--- start ---
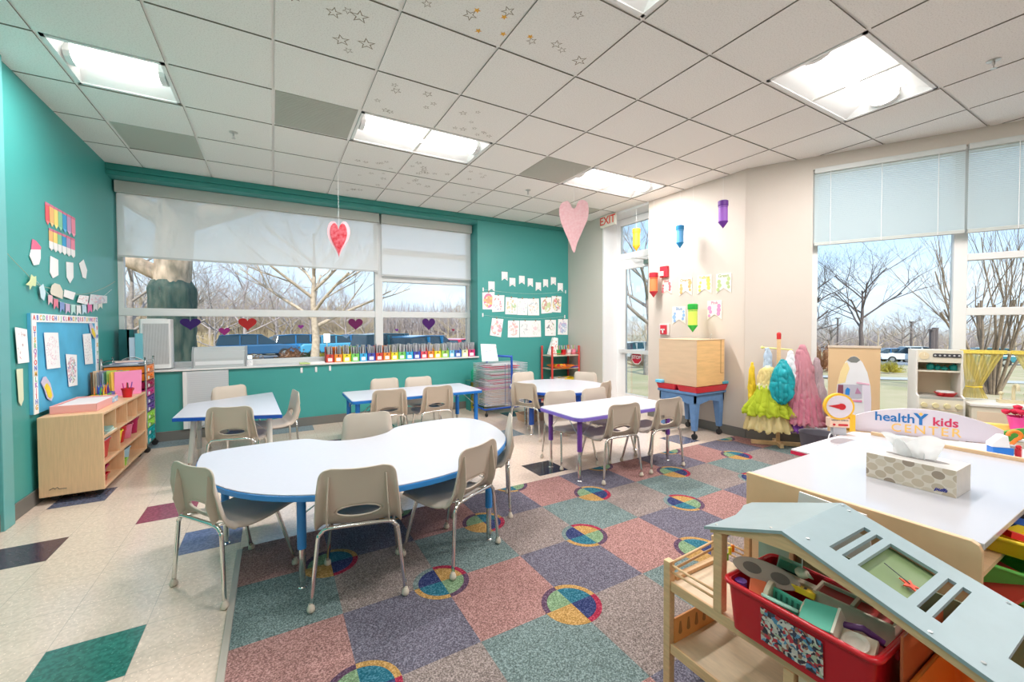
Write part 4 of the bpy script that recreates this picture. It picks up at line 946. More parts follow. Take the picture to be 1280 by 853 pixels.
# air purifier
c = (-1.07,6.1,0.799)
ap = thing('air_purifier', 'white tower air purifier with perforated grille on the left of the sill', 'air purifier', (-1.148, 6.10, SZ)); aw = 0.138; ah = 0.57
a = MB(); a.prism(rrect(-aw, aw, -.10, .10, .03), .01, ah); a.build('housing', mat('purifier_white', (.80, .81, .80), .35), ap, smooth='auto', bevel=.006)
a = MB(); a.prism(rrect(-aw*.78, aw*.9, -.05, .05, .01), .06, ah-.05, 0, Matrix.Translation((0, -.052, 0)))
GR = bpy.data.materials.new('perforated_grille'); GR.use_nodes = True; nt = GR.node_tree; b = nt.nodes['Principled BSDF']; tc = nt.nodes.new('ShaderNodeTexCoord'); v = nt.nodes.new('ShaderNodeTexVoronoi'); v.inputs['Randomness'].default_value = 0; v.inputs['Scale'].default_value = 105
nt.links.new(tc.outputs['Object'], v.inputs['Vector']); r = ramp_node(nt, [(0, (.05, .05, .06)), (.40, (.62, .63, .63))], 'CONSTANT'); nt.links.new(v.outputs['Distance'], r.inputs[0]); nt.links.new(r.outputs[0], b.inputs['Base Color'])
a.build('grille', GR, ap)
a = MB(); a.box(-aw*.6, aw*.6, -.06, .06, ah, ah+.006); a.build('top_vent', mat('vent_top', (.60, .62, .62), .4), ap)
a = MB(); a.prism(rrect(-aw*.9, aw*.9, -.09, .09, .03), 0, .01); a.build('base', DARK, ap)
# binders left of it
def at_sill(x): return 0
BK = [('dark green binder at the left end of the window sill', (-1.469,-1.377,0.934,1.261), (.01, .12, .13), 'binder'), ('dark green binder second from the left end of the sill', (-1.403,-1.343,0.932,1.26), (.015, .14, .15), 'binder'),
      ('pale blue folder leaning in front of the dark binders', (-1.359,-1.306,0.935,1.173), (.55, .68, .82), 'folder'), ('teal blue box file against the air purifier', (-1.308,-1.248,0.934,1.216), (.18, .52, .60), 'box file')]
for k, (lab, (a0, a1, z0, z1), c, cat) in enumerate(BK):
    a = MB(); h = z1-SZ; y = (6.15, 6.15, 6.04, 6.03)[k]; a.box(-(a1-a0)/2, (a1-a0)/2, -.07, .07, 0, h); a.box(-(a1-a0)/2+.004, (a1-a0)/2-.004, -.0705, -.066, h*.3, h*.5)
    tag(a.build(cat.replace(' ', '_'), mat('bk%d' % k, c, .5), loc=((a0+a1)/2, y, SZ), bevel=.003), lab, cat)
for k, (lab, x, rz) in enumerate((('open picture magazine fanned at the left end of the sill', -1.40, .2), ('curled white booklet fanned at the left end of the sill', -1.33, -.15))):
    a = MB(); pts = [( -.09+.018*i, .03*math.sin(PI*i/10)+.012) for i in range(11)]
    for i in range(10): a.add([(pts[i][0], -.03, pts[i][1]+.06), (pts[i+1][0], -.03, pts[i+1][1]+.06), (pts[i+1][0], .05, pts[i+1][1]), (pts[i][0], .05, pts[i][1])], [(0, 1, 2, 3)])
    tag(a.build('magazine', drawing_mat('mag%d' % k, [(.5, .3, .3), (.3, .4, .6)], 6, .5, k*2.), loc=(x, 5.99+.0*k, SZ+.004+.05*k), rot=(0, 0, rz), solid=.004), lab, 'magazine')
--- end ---
EXERCISE REQUIREMENTS:
Restate the whole listing above exactly, please, omitting every image.

REPLY TO THE EXERCISE:
Write part 4 of the bpy script that recreates this picture. It picks up at line 946. More parts follow. Take the picture to be 1280 by 853 pixels.
# air purifier
c = (-1.07,6.1,0.799)
ap = thing('air_purifier', 'white tower air purifier with perforated grille on the left of the sill', 'air purifier', (-1.148, 6.10, SZ)); aw = 0.138; ah = 0.57
a = MB(); a.prism(rrect(-aw, aw, -.10, .10, .03), .01, ah); a.build('housing', mat('purifier_white', (.80, .81, .80), .35), ap, smooth='auto', bevel=.006)
a = MB(); a.prism(rrect(-aw*.78, aw*.9, -.05, .05, .01), .06, ah-.05, 0, Matrix.Translation((0, -.052, 0)))
GR = bpy.data.materials.new('perforated_grille'); GR.use_nodes = True; nt = GR.node_tree; b = nt.nodes['Principled BSDF']; tc = nt.nodes.new('ShaderNodeTexCoord'); v = nt.nodes.new('ShaderNodeTexVoronoi'); v.inputs['Randomness'].default_value = 0; v.inputs['Scale'].default_value = 105
nt.links.new(tc.outputs['Object'], v.inputs['Vector']); r = ramp_node(nt, [(0, (.05, .05, .06)), (.40, (.62, .63, .63))], 'CONSTANT'); nt.links.new(v.outputs['Distance'], r.inputs[0]); nt.links.new(r.outputs[0], b.inputs['Base Color'])
a.build('grille', GR, ap)
a = MB(); a.box(-aw*.6, aw*.6, -.06, .06, ah, ah+.006); a.build('top_vent', mat('vent_top', (.60, .62, .62), .4), ap)
a = MB(); a.prism(rrect(-aw*.9, aw*.9, -.09, .09, .03), 0, .01); a.build('base', DARK, ap)
# binders left of it
def at_sill(x): return 0
BK = [('dark green binder at the left end of the window sill', (-1.469,-1.377,0.934,1.261), (.01, .12, .13), 'binder'), ('dark green binder second from the left end of the sill', (-1.403,-1.343,0.932,1.26), (.015, .14, .15), 'binder'),
      ('pale blue folder leaning in front of the dark binders', (-1.359,-1.306,0.935,1.173), (.55, .68, .82), 'folder'), ('teal blue box file against the air purifier', (-1.308,-1.248,0.934,1.216), (.18, .52, .60), 'box file')]
for k, (lab, (a0, a1, z0, z1), c, cat) in enumerate(BK):
    a = MB(); h = z1-SZ; y = (6.15, 6.15, 6.04, 6.03)[k]; a.box(-(a1-a0)/2, (a1-a0)/2, -.07, .07, 0, h); a.box(-(a1-a0)/2+.004, (a1-a0)/2-.004, -.0705, -.066, h*.3, h*.5)
    tag(a.build(cat.replace(' ', '_'), mat('bk%d' % k, c, .5), loc=((a0+a1)/2, y, SZ), bevel=.003), lab, cat)
for k, (lab, x, rz) in enumerate((('open picture magazine fanned at the left end of the sill', -1.40, .2), ('curled white booklet fanned at the left end of the sill', -1.33, -.15))):
    a = MB(); pts = [( -.09+.018*i, .03*math.sin(PI*i/10)+.012) for i in range(11)]
    for i in range(10): a.add([(pts[i][0], -.03, pts[i][1]+.06), (pts[i+1][0], -.03, pts[i+1][1]+.06), (pts[i+1][0], .05, pts[i+1][1]), (pts[i][0], .05, pts[i][1])], [(0, 1, 2, 3)])
    tag(a.build('magazine', drawing_mat('mag%d' % k, [(.5, .3, .3), (.3, .4, .6)], 6, .5, k*2.), loc=(x, 5.99+.0*k, SZ+.004+.05*k), rot=(0, 0, rz), solid=.004), lab, 'magazine')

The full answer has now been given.